(Publicado como atualizacão de status no Facebook em 28/02/2014)
Fui ver “12 Anos de Escravidão” ontem e saí boladão do cinema. Chorei de raiva. Fechei os olhos pra não ver certas brutalidades. Mas a qualidade da produção, a lembrança borrada da infância e a metáfora do cotidiano me fizeram achar o filme uma obra-prima.
Lembrei da bisavó. Eu era moleque quando a vi pela 1a e única vez na sua casa de pau a pique quando ela fez 100 anos. Tinha marcas nos braços. Cresci pensando: “terá sido chicotada mesmo tendo nascido livre?”
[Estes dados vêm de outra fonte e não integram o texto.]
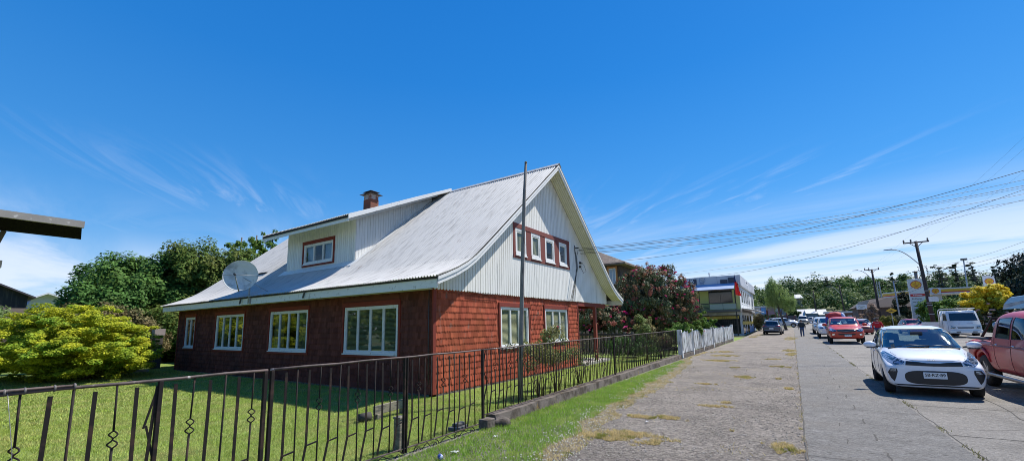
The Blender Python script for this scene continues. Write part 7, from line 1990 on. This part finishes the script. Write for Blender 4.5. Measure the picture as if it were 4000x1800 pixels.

Depois do filme, não consegui evitar outras perguntas. Quantas vezes ela deve ter sido estuprada? Quantos irmãos ou filhos ela perdeu pra venda de escravos? Quantas vezes foi acorrentada e chicoteada até que sua pele se soltasse do corpo e o sangue escorresse por sua espinha?
Então comecei a pensar que talvez seja melhor achar que eu me enganei. Que as marcas eram de cortar mato. Que ela nunca foi escrava. Mas de que adianta me convencer que ela não sofreu?
Preto no Brasil, assim como nos EUA, num tem outra raiz a não ser a tragédia escravocrata. Alguém da minha família se fudeu muito antes que a liberdade fosse conquistada. O filme mostra o sofrimento muito melhor do que a gente aprendeu na escola sobre o que a escravidão representou.
Além disso, o filme é uma ótima metáfora pra hoje. Um soco no estômago de quem acha que direitos humanos não servem pra nada. Veja o filme e saiba como é viver sem direitos antes de sair por aí dizendo que é coisa pra defender bandido.
Tirando o fato da escravidão ter acabado (apesar da exploração continuar), o filme mostra cenas e histórias que eu tenho ouvido muito desde que comecei a conversar com pessoas de favela.
A violência sofrida nas mãos de autoridades, o medo de morrer travestido em descaso ou conivência com quem oprime, tudo isso tá no filme e no cotidiano de muita gente no Brasil.
O filme dói. Machuca e sangra. Mas precisa ser visto. Por negros para que se lembrem da história sangrenta que nos antecedeu. Por todos que não tem a capacidade de criar empatia com pessoas criminalizadas, violentadas e mortas no dia-a-dia.
Foi só depois do que passou como escravo que o autor do livro (que gerou o filme) virou um ativista na causa abolicionista americana. Talvez o filme seja o que vá fazer tantos outros pelo menos deixarem de ignorar o passado e o presente da população oprimida do Brasil.
Super-recomendo. Mas prepare-se pra chorar litros e se revoltar com a maneira que as coisas eram e ainda são.